**Exercise details**
Present each line of the entries below that holds the word "part".

**Provided material**
.....

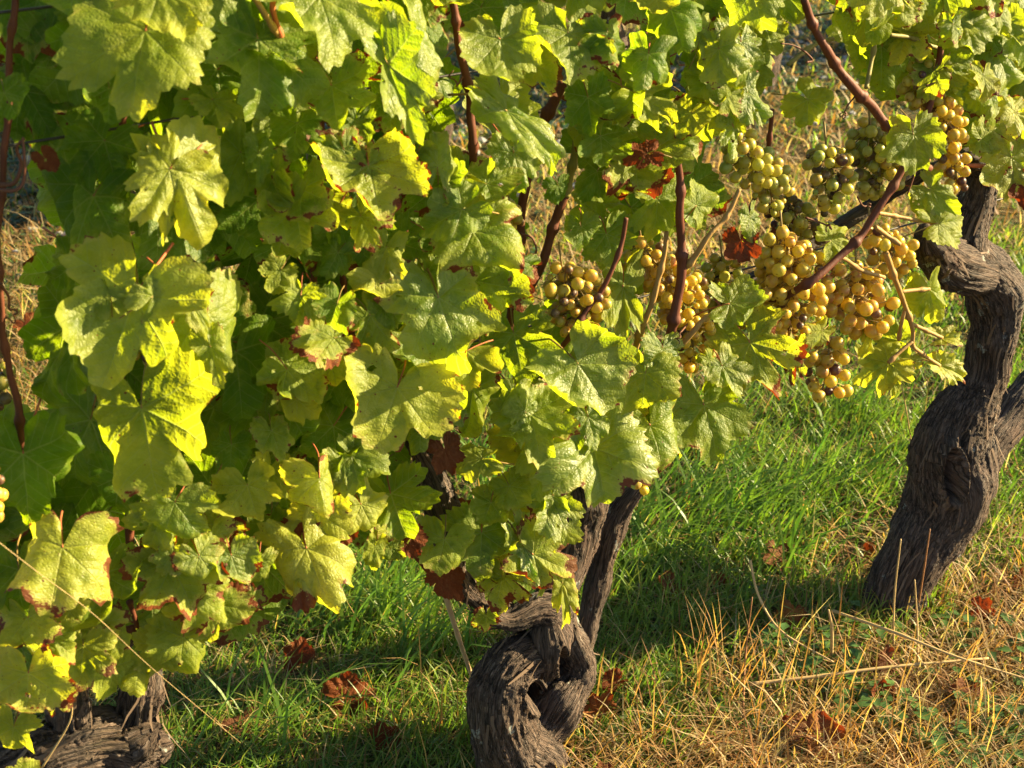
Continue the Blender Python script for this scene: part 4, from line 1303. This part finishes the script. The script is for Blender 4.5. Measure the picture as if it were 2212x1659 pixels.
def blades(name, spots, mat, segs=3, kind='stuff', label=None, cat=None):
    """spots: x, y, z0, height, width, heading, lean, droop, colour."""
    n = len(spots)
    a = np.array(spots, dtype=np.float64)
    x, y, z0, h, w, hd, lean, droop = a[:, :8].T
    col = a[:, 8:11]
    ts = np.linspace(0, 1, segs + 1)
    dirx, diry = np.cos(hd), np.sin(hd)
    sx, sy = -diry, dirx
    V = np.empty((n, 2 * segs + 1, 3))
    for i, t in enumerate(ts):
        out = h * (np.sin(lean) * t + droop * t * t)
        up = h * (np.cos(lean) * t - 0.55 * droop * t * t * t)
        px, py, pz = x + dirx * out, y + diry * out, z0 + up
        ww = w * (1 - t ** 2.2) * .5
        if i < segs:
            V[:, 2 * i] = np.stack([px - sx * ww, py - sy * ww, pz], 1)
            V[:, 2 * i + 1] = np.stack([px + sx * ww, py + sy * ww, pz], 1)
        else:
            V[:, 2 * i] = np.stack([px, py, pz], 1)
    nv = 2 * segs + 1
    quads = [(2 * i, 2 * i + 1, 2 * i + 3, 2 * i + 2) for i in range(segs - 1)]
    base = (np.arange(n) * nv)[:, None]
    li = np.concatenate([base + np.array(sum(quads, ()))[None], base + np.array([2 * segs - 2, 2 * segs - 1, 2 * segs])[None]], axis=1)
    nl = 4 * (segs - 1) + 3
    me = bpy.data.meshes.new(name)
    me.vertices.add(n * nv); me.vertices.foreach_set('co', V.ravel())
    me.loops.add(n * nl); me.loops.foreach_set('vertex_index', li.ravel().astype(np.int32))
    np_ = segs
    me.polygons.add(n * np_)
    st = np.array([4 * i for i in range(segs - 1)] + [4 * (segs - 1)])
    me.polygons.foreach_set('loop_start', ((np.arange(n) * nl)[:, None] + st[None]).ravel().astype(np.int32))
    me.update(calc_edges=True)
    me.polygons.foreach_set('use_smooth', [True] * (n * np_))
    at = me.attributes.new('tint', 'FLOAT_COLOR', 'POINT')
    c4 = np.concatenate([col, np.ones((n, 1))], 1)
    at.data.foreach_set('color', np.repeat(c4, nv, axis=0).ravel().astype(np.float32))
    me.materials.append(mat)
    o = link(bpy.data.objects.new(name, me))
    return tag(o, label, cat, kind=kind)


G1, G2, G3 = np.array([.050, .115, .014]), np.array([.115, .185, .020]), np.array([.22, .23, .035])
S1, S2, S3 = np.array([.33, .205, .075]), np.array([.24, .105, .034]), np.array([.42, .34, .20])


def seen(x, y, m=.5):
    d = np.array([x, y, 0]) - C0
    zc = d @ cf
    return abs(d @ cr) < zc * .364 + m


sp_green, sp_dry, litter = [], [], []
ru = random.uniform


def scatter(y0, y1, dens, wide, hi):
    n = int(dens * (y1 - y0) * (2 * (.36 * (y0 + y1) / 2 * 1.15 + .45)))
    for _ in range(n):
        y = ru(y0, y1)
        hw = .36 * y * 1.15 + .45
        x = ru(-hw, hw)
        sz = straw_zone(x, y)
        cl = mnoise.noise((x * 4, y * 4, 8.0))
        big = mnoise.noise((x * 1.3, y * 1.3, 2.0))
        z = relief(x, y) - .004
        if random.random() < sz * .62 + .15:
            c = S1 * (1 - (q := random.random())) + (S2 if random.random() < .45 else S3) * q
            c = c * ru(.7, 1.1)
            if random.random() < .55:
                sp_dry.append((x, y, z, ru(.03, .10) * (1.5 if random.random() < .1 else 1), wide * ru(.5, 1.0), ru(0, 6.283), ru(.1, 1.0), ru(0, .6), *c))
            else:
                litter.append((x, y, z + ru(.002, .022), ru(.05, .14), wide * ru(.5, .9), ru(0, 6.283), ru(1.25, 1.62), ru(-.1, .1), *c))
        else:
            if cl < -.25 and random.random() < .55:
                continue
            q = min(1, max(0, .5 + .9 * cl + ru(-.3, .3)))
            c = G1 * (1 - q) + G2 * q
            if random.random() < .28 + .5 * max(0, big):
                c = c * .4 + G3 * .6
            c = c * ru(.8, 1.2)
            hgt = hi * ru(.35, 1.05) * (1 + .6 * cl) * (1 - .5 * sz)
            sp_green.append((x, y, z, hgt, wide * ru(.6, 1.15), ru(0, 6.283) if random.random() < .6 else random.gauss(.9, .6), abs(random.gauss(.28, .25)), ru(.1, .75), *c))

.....

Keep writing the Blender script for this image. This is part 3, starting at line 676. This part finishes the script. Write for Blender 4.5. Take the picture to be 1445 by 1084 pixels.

.....

**Exercise answer**
Continue the Blender Python script for this scene: part 4, from line 1303. This part finishes the script. The script is for Blender 4.5. Measure the picture as if it were 2212x1659 pixels.
Keep writing the Blender script for this image. This is part 3, starting at line 676. This part finishes the script. Write for Blender 4.5. Take the picture to be 1445 by 1084 pixels.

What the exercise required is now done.